Les contreparties du don

Comme pour toute forme de mécénat dont un organisme reconnu d’intérêt général sera bénéficiaire[5], le don déclenche une réduction fiscale pour le donateur à hauteur de 66% pour les particuliers dans la limite de 20% de leur revenu imposable, 60% pour les sociétés dans la limite de 0,5% du chiffre d’affaires et 75% au titre de l’ISF dans la limite de 50.000 €.
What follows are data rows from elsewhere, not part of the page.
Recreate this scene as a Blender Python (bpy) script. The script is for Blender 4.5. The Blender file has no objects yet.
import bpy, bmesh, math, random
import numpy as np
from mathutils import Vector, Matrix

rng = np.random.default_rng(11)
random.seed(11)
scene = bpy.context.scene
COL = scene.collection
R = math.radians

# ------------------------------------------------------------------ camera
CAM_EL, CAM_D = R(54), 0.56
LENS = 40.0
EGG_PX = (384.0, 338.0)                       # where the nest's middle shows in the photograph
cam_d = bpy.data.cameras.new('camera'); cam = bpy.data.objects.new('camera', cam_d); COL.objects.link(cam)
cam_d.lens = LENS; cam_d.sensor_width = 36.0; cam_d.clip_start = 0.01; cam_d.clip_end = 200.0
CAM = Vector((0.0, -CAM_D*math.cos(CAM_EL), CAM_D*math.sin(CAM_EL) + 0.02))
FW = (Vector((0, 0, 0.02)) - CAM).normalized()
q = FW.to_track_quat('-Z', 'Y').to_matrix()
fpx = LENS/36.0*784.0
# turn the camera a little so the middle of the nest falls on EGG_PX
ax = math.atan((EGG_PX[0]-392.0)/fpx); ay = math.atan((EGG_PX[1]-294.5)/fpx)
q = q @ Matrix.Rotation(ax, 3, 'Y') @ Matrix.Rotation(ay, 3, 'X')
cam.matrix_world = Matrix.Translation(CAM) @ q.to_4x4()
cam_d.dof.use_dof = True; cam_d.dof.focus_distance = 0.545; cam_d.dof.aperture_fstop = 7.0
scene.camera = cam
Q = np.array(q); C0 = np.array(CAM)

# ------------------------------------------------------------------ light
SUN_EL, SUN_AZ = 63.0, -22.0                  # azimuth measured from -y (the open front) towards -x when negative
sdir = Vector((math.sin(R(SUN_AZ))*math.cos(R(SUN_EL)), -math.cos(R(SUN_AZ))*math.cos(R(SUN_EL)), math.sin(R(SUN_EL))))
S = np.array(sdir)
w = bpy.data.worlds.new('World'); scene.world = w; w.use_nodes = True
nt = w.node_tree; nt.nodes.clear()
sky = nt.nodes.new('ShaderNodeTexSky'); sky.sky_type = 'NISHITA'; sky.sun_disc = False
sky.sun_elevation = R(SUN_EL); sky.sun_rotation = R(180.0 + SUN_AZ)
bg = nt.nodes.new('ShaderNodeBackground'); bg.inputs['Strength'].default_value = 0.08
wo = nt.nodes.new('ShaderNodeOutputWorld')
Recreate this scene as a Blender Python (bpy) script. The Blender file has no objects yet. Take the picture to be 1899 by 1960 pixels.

Pour ce qui concerne l’acquisition d’un Trésor national, la réduction fiscale sera de 90% du don accordé au musée par un particulier ou une société relevant de l’impôt sur les sociétés. Cette réduction d’impôt s’étend également aux dons effectués en vue de l’achat de biens culturels situés en France ou à l’étranger dont l’acquisition présenterait un intérêt majeur pour le patrimoine national au point de vue de l’histoire, de l’art ou de l’archéologie. Le musée va pouvoir pour cela, délivrer des reçus fiscaux aux donateurs.

POINTS ESSENTIELS :

– définir un titre de projet, prévoir suffisamment de temps pour élaborer un plan annuel de réalisation

– établir un descriptif précis du projet

– définir un budget

– la nature et la durée de la collecte

– élaborer un plan de communication

– mobiliser son réseau personnel et professionnel

– s’entourer de partenaires et de parrains

– réfléchir aux contreparties que l’on peut proposer aux donateurs

Mais au-delà, certaines conditions apparaissent nécessaires à la réussite du projet d’appel public à la générosité ou de financement participatif : la beauté de l’œuvre, le savoir-faire des organisateurs ainsi que la sollicitation d’un public de passionnés.

Solène GIROUX, Cabinet NPS CONSULTING






Notes:

[1] Cour des comptes, Rapport public annuel 2008, p.271
[2] Préc.
[3] Article 9 du Décret n°2017-908 du 6 mai 2017 portant diverses dispositions relatives au régime juridique des associations, des fondations, des fonds de dotation et des organismes faisant appel public à la générosité
[4] CNC, avis n°2008-08 du 3 avril 2008 et arrêté du 11 décembre 2008 portant homologation du règlement n°2008-12 du Comité de règlementation comptable, JO du 21 décembre 2008.